Ler por aí… em Goa, na Índia
“- De que pensas tu que é feita a memória? – perguntou o meu pai.
Vendo-lhe a húmida ternura no olhar baixo e a mão a tremer no meu ombro, percebi que a minha mãe lhe estava a acariciar os pensamentos. Já fora enterrada há mais de dois anos, e fazer ele esta pergunta tão adulta a um rapaz de sete anos dava bem a dimensão da dor que continuava a sentir.
– Não sei, papá – respondi encolhendo os ombros, já que era demasiado novo para achar que me valia a pena arriscar uma conjectura. Mas, quando ele retirou a mão, o medo adejou as asas aos meus ouvidos. – Talvez seja feita de tudo o que já vi – apressei-me a acrescentar (…)”
Acompanhamos a família Zarco desde O Último Cabalista de Lisboa – Tiago é bisneto de Berequias. Três gerações mais tarde, a família que saiu de Lisboa para Constantinopla, partiu para Goa.
A família de Tiago Zarco vivia entre plantações de bananas e campos de arroz, junto ao rio Zuari, perto da aldeia de Ramnath, inserida numa comunidade maioritariamente hindu do sultanato muçulmano de Bijapur. Os Zarco eram judeus.
No século XVI, Goa – a Velha Goa, como lhe chamamos hoje em dia – estava dominada pelos portugueses e pela Inquisição. Dos muros das igrejas monumentais e da prisão do Santo Ofício desciam sombras pesadas sobre Tiago Zarco, como calafrios de febre nas ruas em terra batida da cidade de Goa. Foi o santo São Francisco Xavier quem pediu a D. João III uma Inquisição para Goa, que viria a tornar-se a mais produtiva do império.
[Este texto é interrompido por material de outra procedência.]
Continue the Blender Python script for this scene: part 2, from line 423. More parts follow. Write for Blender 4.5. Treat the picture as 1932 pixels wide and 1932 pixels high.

O Santo Ofício, onde Tiago esteve preso, ocupava o Palácio do Sabaio, anterior residência de vice-reis, e ante-anterior palácio do sultão de Bijapur, Adil Shah. Hoje apenas resta desta magnífica construção a ruína do arco de Adil Shah, perto do Arco dos Vice-Reis. O palácio ocuparia o terreno a leste deste arco, e no terreiro à sua frente realizavam-se, em nome de deus, que é um só, os auto-da-fé como o que Tiago Zarco presenciou.
Nos piores momentos. Tiago Zarco apelou às memórias felizes da sua infância entre os arrozais e as bananeiras junto ao rio. As memórias felizes da aurora guardaram Tiago Zarco na noite.
Richard Zimler
Richard Zimler nasceu em Nova Iorque em 1956. Licenciou-se em Religião Comparada pela Universidade de Duke e fez o Mestrado de Comunicação da Universidade de Stanford.
Embora já tivesse escrito diversos contos e merecido em 1994 o prestigiado prémio Fellowship in Fiction da U.S. National Endowment for the Arts, O Último Cabalista de Lisboa (1996) é o seu primeiro romance. Como Goa ou o Guardião da Aurora (2005), faz parte do “Ciclo Sefardita” e foi traduzido em mais de dez idiomas, tendo sido best seller em dez países.
Outros romances do autor: Unholy Ghosts (1996, não traduzido para português), Trevas de Luz (1998), Meia Noite ou O Princípio do Mundo (2003), À Procura de Sana (2006), A Sétima Porta (2007) e Os Anagramas de Varsóvia (2009) – Livro do Ano 2009 da revista LER – e Ilha Teresa (2011), o seu mais recente romance. O seu livro de contos Confundir a Cidade com o Mar (2008) deu origem a uma curta-metragem de Solveig Nordlung, O Espelho Lento (2009), em que o próprio Richard é um dos actores. Recentemente, tem explorado o território da infância, em parceria com o ilustrador Bernardo Carvalho, com Dança Quando Chegares ao Fim (2009) e Hugo e Eu e as Mangas de Marte (2011).
Para além de escritor, é também professor de Comunicação na Universidade do Porto e tradutor de autores de língua portuguesa, como Al Berto, António Botto, Ilse Losa, Nuno Júdice, Pedro Tamen, e Pepetela.
Richard Zimler vive no Porto desde 1990.
Goa
Goa foi uma colónia portuguesa até há menos de meio século. Ainda se sente Portugal em cada rua, nas casas coloridas da Velha Goa, nas igrejas monumentais. Os resultados do cruzamento multicultural de cinco séculos encontram-se na arquitectura, mas também na música, na linguagem, na gastronomia e na religião.
Goa é hoje em dia um exótico destino de praia – para além dos habituais coqueiros à beira mar, as plantações de especiarias e frutos tropicais compõem um cenário de côres de sari que apela a todos os sentidos.